Вернувшись в редакцию, я долго сидел в одиночестве и отходил от высочайших оплеух. Ох и паскудная у меня жизнь – ни дня, ни ночи покоя. До моего прихода в «Мосправду» по утвержденному свыше графику номера газеты сдавали в печать ранним вечером. После шести в столице происходили значительные события, творились сенсации, а завтрашний номер в типографии уже был отпечатан и приготовлен к доставке. Новости москвичи узнавали по телевидению – зачем им газета, которая дает материал с опозданием на сутки. Это, естественно, сказывалось на тираже. Я упросил Ельцина повлиять на управделами ЦК, чтобы с нас не брали штрафы за сдачу в типографию номеров в более поздние сроки. Он договорился. И мне приходилось работать в редакции до двух или даже до четырех часов утра, а в десять утра – планерка. Но до нее нужно еще успеть прочитать подготовленные отделами материалы. Да к тому же постоянные дерганья по инстанциям и споры с опровергателями.
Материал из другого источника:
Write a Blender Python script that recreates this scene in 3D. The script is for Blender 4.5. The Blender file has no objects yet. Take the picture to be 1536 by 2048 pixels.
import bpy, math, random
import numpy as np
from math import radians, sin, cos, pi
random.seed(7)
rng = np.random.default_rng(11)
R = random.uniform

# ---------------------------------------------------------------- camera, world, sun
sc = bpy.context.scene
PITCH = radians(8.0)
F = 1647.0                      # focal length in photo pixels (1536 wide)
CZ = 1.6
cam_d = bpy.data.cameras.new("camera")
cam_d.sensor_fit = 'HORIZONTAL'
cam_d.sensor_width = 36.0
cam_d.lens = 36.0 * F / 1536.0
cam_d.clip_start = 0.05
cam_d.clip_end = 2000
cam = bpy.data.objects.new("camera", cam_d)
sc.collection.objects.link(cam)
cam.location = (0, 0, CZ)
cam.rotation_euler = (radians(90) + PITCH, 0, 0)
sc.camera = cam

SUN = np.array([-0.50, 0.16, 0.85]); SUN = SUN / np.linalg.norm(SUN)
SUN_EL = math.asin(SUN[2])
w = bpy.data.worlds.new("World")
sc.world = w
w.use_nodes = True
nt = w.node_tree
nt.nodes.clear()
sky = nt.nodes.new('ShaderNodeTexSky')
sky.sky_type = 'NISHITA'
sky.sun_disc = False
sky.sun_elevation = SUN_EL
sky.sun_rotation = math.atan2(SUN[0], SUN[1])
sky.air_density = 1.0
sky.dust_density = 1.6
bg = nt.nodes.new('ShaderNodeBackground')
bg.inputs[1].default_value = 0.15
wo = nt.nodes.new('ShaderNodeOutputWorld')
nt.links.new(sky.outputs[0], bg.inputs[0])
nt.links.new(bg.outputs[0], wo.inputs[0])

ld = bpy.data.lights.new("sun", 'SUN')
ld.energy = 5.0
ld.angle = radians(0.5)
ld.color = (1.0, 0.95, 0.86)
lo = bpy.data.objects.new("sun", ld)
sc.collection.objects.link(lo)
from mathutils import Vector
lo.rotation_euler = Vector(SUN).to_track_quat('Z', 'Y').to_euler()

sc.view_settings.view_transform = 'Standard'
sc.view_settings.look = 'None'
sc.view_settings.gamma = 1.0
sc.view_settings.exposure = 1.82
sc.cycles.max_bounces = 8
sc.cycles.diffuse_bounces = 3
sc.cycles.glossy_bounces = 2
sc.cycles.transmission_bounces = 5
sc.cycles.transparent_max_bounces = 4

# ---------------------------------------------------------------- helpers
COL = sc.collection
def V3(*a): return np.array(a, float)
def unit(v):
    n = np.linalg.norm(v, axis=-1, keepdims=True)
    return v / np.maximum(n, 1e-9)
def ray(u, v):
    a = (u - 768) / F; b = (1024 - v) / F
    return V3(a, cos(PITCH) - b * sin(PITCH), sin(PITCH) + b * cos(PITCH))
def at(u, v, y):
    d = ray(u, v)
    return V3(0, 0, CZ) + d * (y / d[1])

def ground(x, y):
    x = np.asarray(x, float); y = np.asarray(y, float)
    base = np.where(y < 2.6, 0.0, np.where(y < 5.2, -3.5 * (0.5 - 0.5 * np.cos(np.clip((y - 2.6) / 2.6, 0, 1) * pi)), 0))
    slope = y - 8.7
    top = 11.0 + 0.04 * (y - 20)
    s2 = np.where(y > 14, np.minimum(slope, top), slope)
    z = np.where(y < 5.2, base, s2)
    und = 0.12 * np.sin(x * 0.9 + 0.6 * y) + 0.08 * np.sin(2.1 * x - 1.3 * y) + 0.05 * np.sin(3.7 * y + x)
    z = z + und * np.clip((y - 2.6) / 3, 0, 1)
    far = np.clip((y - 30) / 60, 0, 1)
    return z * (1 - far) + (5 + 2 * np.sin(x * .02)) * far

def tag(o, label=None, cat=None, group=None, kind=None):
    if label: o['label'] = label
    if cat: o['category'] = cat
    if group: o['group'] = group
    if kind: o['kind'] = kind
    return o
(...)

У меня от авитаминоза уже проступили пятна на руках. Так я сидел, вспоминая злые лица членов Политбюро, и фантазировал: очутиться бы на прежней работе, да отправиться в командировку, например к рыбакам Камчатки, где лососи пляшут в струях водопадов, пробиваясь вверх по течению. Или поехать опять к воркутинским шахтерам и там после спуска в забой, соскоблить с себя в бане угольную пыль, выпить залпом ковш холодного кваса да поговорить с горняками по душам. Только ведь снова начнут шахтеры мучить вопросами: почему они в богатой стране сидят даже без жратвы. И неужели я, мужик из народа, не вижу, сколько развелось вокруг паразитов. Вижу, конечно. (Догадывались бы они, сколько станет паразитов лет через 10–15!) И знаю давно, что главные паразиты сидят в Кремле, а они, как тарантулы, рождают скопище паразитов поменьше. И пока маток-тарантулов не раздавишь, все будет изрыто норами вседозволенности. Нет, не до созерцания мне лососевых карнавалов, надо не обращать внимания на синяки и делать свое маленькое дело. Капля за каплей, капля за каплей – и даже от чиха ягненка поползет по валуну широкая трещина.